A quirk of regulation is that more often than not wide-ranging, impactful pieces of regulation are reduced to little more than an acronym.
Years after the fact the reasons things are done are simply the result of one or two letters or, in the case of RDR, three.
Lost in the weeds of acronyms and acceptance that this is just the way that things are done now is, I think, an understanding, or at least reflection, of what had to change and the net effect that has had.
Views on the success or otherwise of the Retail Distribution Review are mixed. For some, the introduction of RDR has only resulted in a widening of the advice gap, disincentivising individuals to seek out advice given the front loading of costs, which many mainstream clients consider to be unaffordable or unnecessary.
For others, the increased levels of professionalisation – added to the net effect of driving poor actors out of the market – have only strengthened their own businesses. Of course, it can also be the case that both are true.
When addressing the primary criticism, it is of course true that fewer people are able to access financial advice with many put off by the cost of doing so.
We have unquestionably seen a widening of the advice gap and this, allied to the government’s freedom and choice reforms of 2015, represents a significant challenge to the next generation of retirees who typically will not have the level of wealth and assets that advised clients have today.
It would, in my view, be reductive to lay the widening of the advice gap solely onto RDR. It is inarguable that the cost of receiving advice represents a barrier to some – an issue identified by the Financial Conduct Authority in its recent simplified advice paper.

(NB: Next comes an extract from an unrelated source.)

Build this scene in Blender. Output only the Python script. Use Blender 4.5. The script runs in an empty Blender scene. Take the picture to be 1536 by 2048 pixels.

But it is also the case that wages have remained stagnant for the best part of a decade and avenues to build capital for younger generations have been limited by domestic and international events.
From a professionalism perspective, it is tempting to characterise the advice market pre-RDR as a wild west of unprofessionalism.
The reality is that even before the RDR reforms were introduced, many advisers were undertaking serious self-improvement and seeking to gain qualifications through external professional bodies.
However, it is clear that the industry has taken significant steps forward in this regard. Available data on both net customer satisfaction as well as the number of complaints points to a clear improvement in professional standards.
There is an analysis of the RDR that is seldom discussed. While the RDR was ultimately about increased professionalisation and a raising of standards, it is also a story of empowerment.